サッカー日誌 / 2015年09月22日


2015年度サッカー殿堂入り(5)


鬼武健二さんの思い出

表彰式と記念パーティー
(9月10日 JFAハウス)

★広島出身、関西で活躍
 2015年度に日本サッカー殿堂入りした4人のうち、2人は慶応出身、2人は広島出身だった。
 慶応は松丸貞一さんと二宮寛さん、広島は下村幸男さんと鬼武健二さんである。
 慶応も、広島も、日本のサッカー史の中で重要な役割を果たしてきている。
 ぼく(牛木)個人としては、4人のなかでは、鬼武さんとの付き合いが、もっとも少なかった。
 というのは、鬼武さんは、広島出身で、主として関西のヤンマーで活躍されたからである。
 ぼくは、東京の新聞社のサッカー担当記者だったから、鬼武さんとの接触の機会は少なかった。
 しかし、早大のすぐれたプレーヤーとして、また、黄金時代のヤンマーの監督として、取材する機会はあったし、お世話になったこともある。

★多くの分野でユニークな功績
 今回の殿堂入りを機会に鬼武さんの業績を振りかえって、その業績が多くの分野にわたっていて、しかも、それぞれの分野でユニークな仕事をしていることを、改めて認識した。
 その中でも、1967年から1978年までヤンマーの監督を勤めていたときの業績は大きい。
 12年間に日本リーグで3回、天皇杯で3回優勝、リーグで
174試合に93勝している。
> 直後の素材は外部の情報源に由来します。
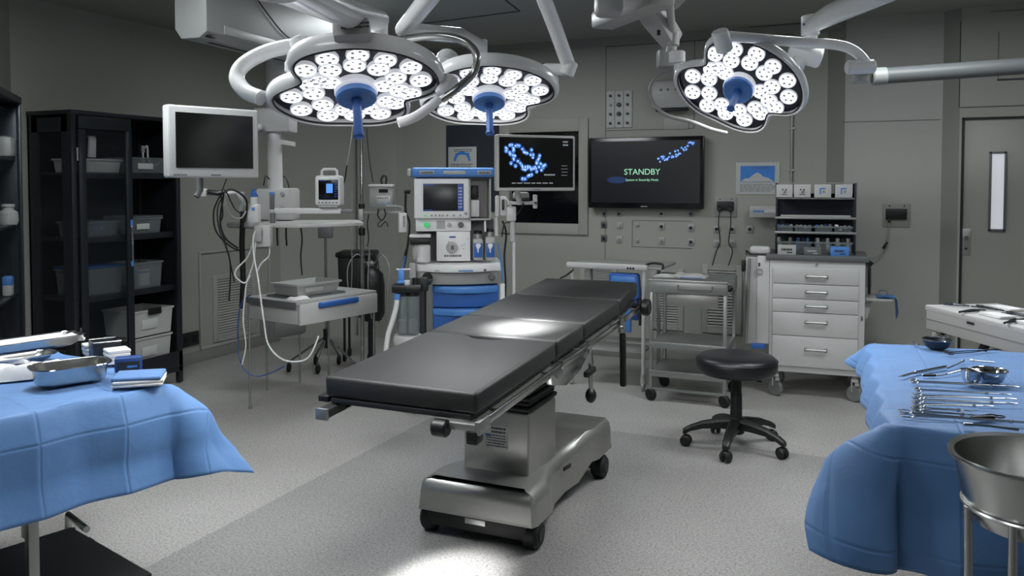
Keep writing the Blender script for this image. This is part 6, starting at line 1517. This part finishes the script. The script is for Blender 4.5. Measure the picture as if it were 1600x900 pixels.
q = MB(); q.box((0, -.026, .025), (.075, .002, .032)); lb = q.build('front_window', 'dark', t)
q = MB(); marks(q, -.005, .035, .015, .03, -.0275, 1, .5); q.build('print', 'blue', lb)
t = thing('folded_towels', 'folded blue towel on two cream towels at the corner of the left table', 'towel', onz(218, 599, TZ), R_(40))
for k in range(2):
    q = MB(); q.box((.003 * k, 0, .007 + k * .011), (.165, .135, .0115), .005, seg=3, rot=.03 * k); q.build('cream_towel', 'gauze', t)
q = MB(); q.box((0, 0, .029), (.162, .132, .015), .007, seg=3, rot=-.03); q.build('blue_towel', 'towel_blue', t)

# ---- right table
RZt = .86
MRm = Matrix.Translation((.07, 2.80, 0)) @ Matrix.Rotation(R_(3), 4, 'Z')
drape('surgical_drape', 'blue surgical drape over the instrument table at lower right', MRm, 1.0, 1.34, RZt, (.13, .2, .43, .16), (-.55, .9), .70, 5, kb=.2)
t = thing('instrument_table', 'draped steel table at lower right with low steel shelf', 'table', mx=MRm)
q = MB(); q.box((.5, .67, RZt - .02), (.98, 1.32, .03), .006); q.build('table_top', 'steel_dull', t)
for (x, y) in ((.2, .1), (.93, .1), (.1, 1.25), (.93, 1.25)):
    q = MB(); q.cyl((x, y, .0), (x, y, RZt - .03), .018); q.build('leg', 'steel', t)
q = MB(); q.box((.55, .45, .22), (.8, .6, .05), .006); q.build('lower_shelf', 'steel_brushed', t)
IZ = RZt + .010
def ringed(label, A, B, rr=.013, group='ring handled instruments laid in a row on the right drape', gap=.001, open_=.012, m='steel', shaft=.0022, tip=.02, name='forceps'):
    A = V(A); B = V(B); d = B - A; L_ = d.length; rz = math.atan2(d.y, d.x)
    t = thing(name, label, 'surgical instrument', A, rz, group)
    for s in (-1, 1):
        q = MB(); q.tube([V((rr * math.cos(a) * 1.25, s * (rr + gap) + rr * math.sin(a), .004 + (.004 if s > 0 else 0))) for a in [2 * PI * k / 16 for k in range(16)]], .0022, n=6, closed=True); q.build('finger_ring', m, t)
        q = MB(); q.tube([V((rr * 1.2, s * (rr + gap) * .8, .005)), V((L_ * .35, s * open_ * .5, .006)), V((L_ * .72, s * .003, .006)), V((L_ - tip, -s * .001, .006)), V((L_, -s * .0005, .005))], shaft, n=6, smooth=4); q.build('shank', m, t)
    q = MB(); q.cyl((L_ * .74, 0, .001), (L_ * .74, 0, .011), .006); q.build('box_joint', m, t)
    return t
def P(px, py): return onz(px, py, IZ)
ringed('long forceps with double rings, rearmost of the row on the right drape', P(1428, 598), P(1592, 607), .012, open_=.018, shaft=.003)
ringed('slim forceps with one small ring, second from the back of the row', P(1434, 611), P(1580, 619), .009)
ringed('forceps whose rings top the tight stack of rings on the right drape', P(1436, 621), P(1588, 626), .013, shaft=.0026)
ringed('forceps with rings second in the tight stack of rings on the right drape', P(1434, 627), P(1590, 633), .013)
ringed('forceps third in the tight stack of rings, with pointed short tip', P(1435, 634), P(1552, 637), .013)
ringed('forceps fourth in the tight stack of rings, thin dull tip', P(1434, 640), P(1520, 645), .013)
ringed('long forceps, frontmost rings of the tight stack on the right drape', P(1433, 645), P(1528, 652), .013)
ringed('large scissors with dark oval ring, frontmost instrument at left on the right drape', P(1416, 649), P(1640, 666), .017, None, shaft=.003, name='scissors')
ringed('dark ringed clamp lying across the front scissors on the right drape', P(1556, 653), P(1518, 656), .013, None, m='dark_steel', shaft=.006, tip=.004)
def rod(name, label, cat, pts, r, parts=(), m='steel', radii=None, group=None):
    o = V(pts[0]); t = thing(name, label, cat, o, 0, group)
    q = MB(); q.tube([V(p) - o for p in pts], r, n=8, radii=radii); q.build('shaft', m, t)
    for nm, a, b, rr, mm in parts:
        q = MB(); q.cyl(V(a) - o, V(b) - o, rr, bev=min(rr * .3, .001)); q.build(nm, mm, t)
    return t
up = V((0, 0, .004))
rod('retractor', 'bright flat retractor blade at the front edge of the right drape', 'surgical instrument', [P(1505, 665) + up, P(1545, 668) + up, P(1592, 674) + up], .004, [('grip', P(1505, 665) + up, P(1520, 666) + up, .0055, 'chrome')], 'chrome')
rod('scalpel_handle', 'thick bright scalpel handle lying across the folds behind the row', 'surgical instrument', [P(1410, 589) + up, P(1424, 585) + up, P(1478, 574) + up], .0045, [('blade', P(1410, 589) + up, P(1404, 590) + up, .002, 'steel'), ('grip', P(1430, 584) + up, P(1476, 575) + up, .006, 'chrome')])
rod('dissector', 'thin curved dissector just right of the thick scalpel handle', 'surgical instrument', [P(1480, 577) + up, P(1495, 571) + up, P(1504, 566) + up], .003, [('tip', P(1504, 566) + up, P(1506, 565) + up, .005, 'steel')])
rod('probe', 'long thin curved probe leading to the shiny bowl', 'surgical instrument', [P(1440, 588) + up, P(1470, 588) + up, P(1490, 584) + up, P(1502, 580) + up], .003, [('grip', P(1442, 588) + up, P(1462, 588) + up, .005, 'dark_steel')])
rod('probe', 'short pale hooked probe behind the shiny bowl', 'surgical instrument', [P(1517, 564) + up, P(1530, 566) + up, P(1554, 568) + up], .0028, [('grip', P(1516, 564) + up, P(1522, 565) + up, .005, 'steel')])
ringed('dark open scissors at the back of the right drape', P(1482, 554), P(1560, 548), .010, None, m='dark_steel', open_=.03, name='scissors')
rod('towel_clip', 'tiny steel clip left of the dark dish at the back of the right drape', 'clip', [P(1422, 537) + up, P(1428, 536) + up, P(1433, 539) + up, P(1428, 541) + up], .003, [('tip', P(1433, 539) + up, P(1436, 540) + up, .004, 'steel')])
def bowl(name, label, cat, p, r, h, m, flare=1.0, rz=0):
    t = thing(name, label, cat, p, rz)
    q = MB(); q.lathe([(0, 0), (r * .6, 0), (r * .8, h * .15), (r * .97, h * .7), (r, h), (r * 1.06, h + .002), (r * 1.06, h - .002), (r * .985, h - .004), (r * .95, h * .7), (r * .78, h * .17), (r * .58, .004), (0, .004)], n=36); q.build('bowl', m, t)
    q = MB(); q.tube([V((r * 1.06 * math.cos(a), r * 1.06 * math.sin(a), h)) for a in [2 * PI * k / 32 for k in range(32)]], .0025, n=6, closed=True); q.build('rim', 'chrome', t)
    return t
bowl('steel_dish', 'small dark steel dish with upright sides at the back of the right drape', 'dish', onz(1464, 544, IZ), .058, .04, 'dark_steel')
bowl('steel_bowl', 'shiny round steel bowl behind the row of instruments', 'bowl', onz(1546, 597, IZ), .055, .045, 'chrome')
t = thing('polished_cup', 'brightly reflecting tilted steel cup touching the shiny bowl', 'cup', onz(1517, 600, IZ), 0)
q = MB(); q.lathe([(0, 0), (.02, 0), (.03, .02), (.034, .05), (.036, .052), (.032, .05), (.028, .02), (0, .004)], n=28); q.build('cup', 'chrome', t)
q = MB(); q.tube([V((.034, 0, .045)), V((.0, .04, .05)), V((-.07, .05, .02))], .003, n=6); q.build('handle', 'steel', t)
# ---- white side table with instruments, upper right
A = at_z(1445, 476, .95); B = at_z(1600, 513, .95); rz = math.atan2(B.y - A.y, B.x - A.x)
t = thing('side_table', 'white tray table with slanted legs beside the door, upper right', 'table', (A.x, A.y, 0), rz)
WM = Matrix.Translation((A.x, A.y, 0)) @ Matrix.Rotation(rz, 4, 'Z')
w, dp, zt = .92, .42, .95
q = MB(); q.box((w / 2, dp / 2, zt - .015), (w, dp, .03), .006); q.build('table_top', 'white', t)
q = MB(); q.box((w / 2, .012, zt - .07), (w - .02, .02, .11), .004); q.box((w / 2, dp - .012, zt - .07), (w - .02, .02, .11), .004); q.box((.012, dp / 2, zt - .07), (.02, dp - .02, .11), .004); q.build('apron', 'offwhite', t)
q = MB(); q.box((w / 2, .0, zt - .07), (w - .02, .004, .006)); q.build('trim_line', 'grey', t)
q = MB(); marks(q, .34, .40, zt - .045, zt - .03, -.001, 1, .9); q.build('print', 'ink', t)
for (x0, y0, x1, y1) in ((.06, .04, -.10, -.06), (.06, dp - .04, -.10, dp + .04), (w - .06, .04, w + .05, -.04), (w - .06, dp - .04, w + .05, dp + .04)):
    q = MB(); q.tube([V((x0, y0, zt - .1)), V((x1, y1, .02))], .020, n=8); q.cyl((x1, y1, 0), (x1, y1, .03), .028); q.build('leg', 'offwhite', t)
q = MB(); q.tube([V((.36, .1, zt - .12)), V((.34, .08, zt - .19)), V((.42, .06, zt - .20)), V((.84, .06, zt - .20))], .022, n=10); q.build('under_bar', 'dark', t)
q = MB(); q.tube([V((.06, .1, zt - .12)), V((.0, .1, zt - .22)), V((.04, .05, zt - .28))], .006, n=6, smooth=4); q.build('hose', 'offwhite', t)
q = MB(); q.tube([V((.04, .02, zt - .22)), V((.07, .0, zt - .27)), V((.09, .0, zt - .34))], .009, n=6); q.build('hook', 'dark', t)
for k, (x, y, L_, a, lb) in enumerate(((.05, .1, .10, 40, 'small dark clip at the left end of the white side table'), (.14, .2, .16, 10, 'slim dark clamp near the left end of the white side table'), (.26, .12, .15, -70, 'dark forceps hanging over the front edge of the white side table'), (.36, .2, .18, 15, 'dark scissors in the middle left of the white side table'), (.44, .25, .2, 30, 'curved dark clamp in the middle of the white side table'), (.55, .12, .17, -60, 'dark needle holder over the front edge right of the middle of the white side table'), (.64, .22, .2, 12, 'steel forceps lying flat right of the middle of the white side table'), (.74, .26, .2, 35, 'dark ringed clamp at the right of the white side table'), (.84, .14, .16, -60, 'dark forceps at the right picture edge on the white side table'))):
    p = WM @ V((x, y, zt + .004)); q_ = WM @ V((x + L_ * math.cos(R_(a)), y + L_ * math.sin(R_(a)), zt + .004))
    ringed(lb, p, q_, .016, 'instruments on the white side table', m='dark_steel' if 'steel f' not in lb else 'steel', shaft=.005, open_=.03)
for k, (x, y, lb) in enumerate(((.22, .3, 'flat white gauze pad at the left back of the white side table'), (.42, .1, 'flat white gauze pad in the middle of the white side table'), (.66, .1, 'flat white gauze pad at the right of the white side table'))):
    o = thing('gauze_pad', lb, 'gauze', WM @ V((x, y, zt)), rz, 'gauze pads on the white side table')
    q = MB(); q.box((0, 0, .006), (.15, .09, .01), .004); q.build('pad', 'gauze', o)
    q = MB(); q.box((.01, .0, .013), (.14, .085, .006), .003, rot=.05); q.build('pad_fold', 'gauze', o)
# ---- basin stand, lower right
DB = 2.02; cpt = at_d(1622, 705, DB); zr = at_d(1622, 712, DB).z
t = thing('basin', 'large stainless steel basin in a stand at the lower right edge', 'basin', (cpt.x, cpt.y, 0), 0)
R0 = .19; hb = .185
q = MB(); q.lathe([(0, zr - hb), (R0 * .55, zr - hb), (R0 * .72, zr - hb + .015), (R0 * .83, zr - hb + .06), (R0 * .94, zr - .03), (R0 * .96, zr - .006), (R0 * 1.03, zr), (R0 * 1.045, zr - .006), (R0 * 1.04, zr - .012), (R0 * .97, zr - .014), (R0 * .955, zr - .03), (R0 * .85, zr - hb + .06), (R0 * .73, zr - hb + .012), (R0 * .55, zr - hb - .004), (0, zr - hb - .004)], n=64); q.build('bowl', 'steel', t)
q = MB(); q.tube([V((R0 * .86 * math.cos(a), R0 * .86 * math.sin(a), zr - hb + .055)) for a in [2 * PI * k / 40 for k in range(40)]], .006, n=8, closed=True); q.build('stand_ring', 'steel', t)
for a in (200, 245, 320, 80):
    x, y = R0 * .86 * math.cos(R_(a)), R0 * .86 * math.sin(R_(a)); q = MB(); q.cyl((x * .9, y * .9, .08), (x, y, zr - hb + .055), .010); lg = q.build('leg', 'steel', t)
    q = MB(); q.cyl((x * .9 - .012, y * .9, .04), (x * .9 + .012, y * .9, .04), .04, bev=.008); q.build('castor', 'rubber', lg)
日本リーグの最多勝記録である。
 当時のヤンマーは「新興チーム」だった。
 1965年に「日本サッカーリーグ」を創設するとき、関西からは手を挙げるチームがなかった。
 そこで、それほど有力チームではなかったヤンマー・ディーゼルに、無理に加盟してもらったのである。
 そのため日本リーグ1年目の1965年は8チーム中7位、2年目の1966年は最下位と成績は悪かった。

★ブラジルから選手を招く
 3年目の1967年に鬼武さんが監督になった。
 そして、釜本邦茂などの新人を多量に補強した。
 また後期からブラジル出身のネルソン吉村を加えた。
 ブラジル選手の移入は、日本のサッカーで初めての、画期的なことだった。
 この強化でヤンマーは5位にあがり、1971年にブラジルからジョージ小林も加わって、初優勝する。
 こういう成果は、当時のヤンマーのオーナーだった山岡浩二郎さんと鬼武監督の協力によるものだったと、ぼくは推察している。
 そのほかにも、鬼武さんは、セレッソ大阪の創設、Jリーグ・チェアマンのときの若手育成システム作りなど、いろいろな立場で、それぞれユニークな仕事を残している。
 そういう業績の裏にあったはずの苦労が、あまり知られていないように思う。
 殿堂入りのパーティーの席上で「自叙伝を書いて歴史に残すべきだよ」と言ったら「そんな」と苦笑いしていた。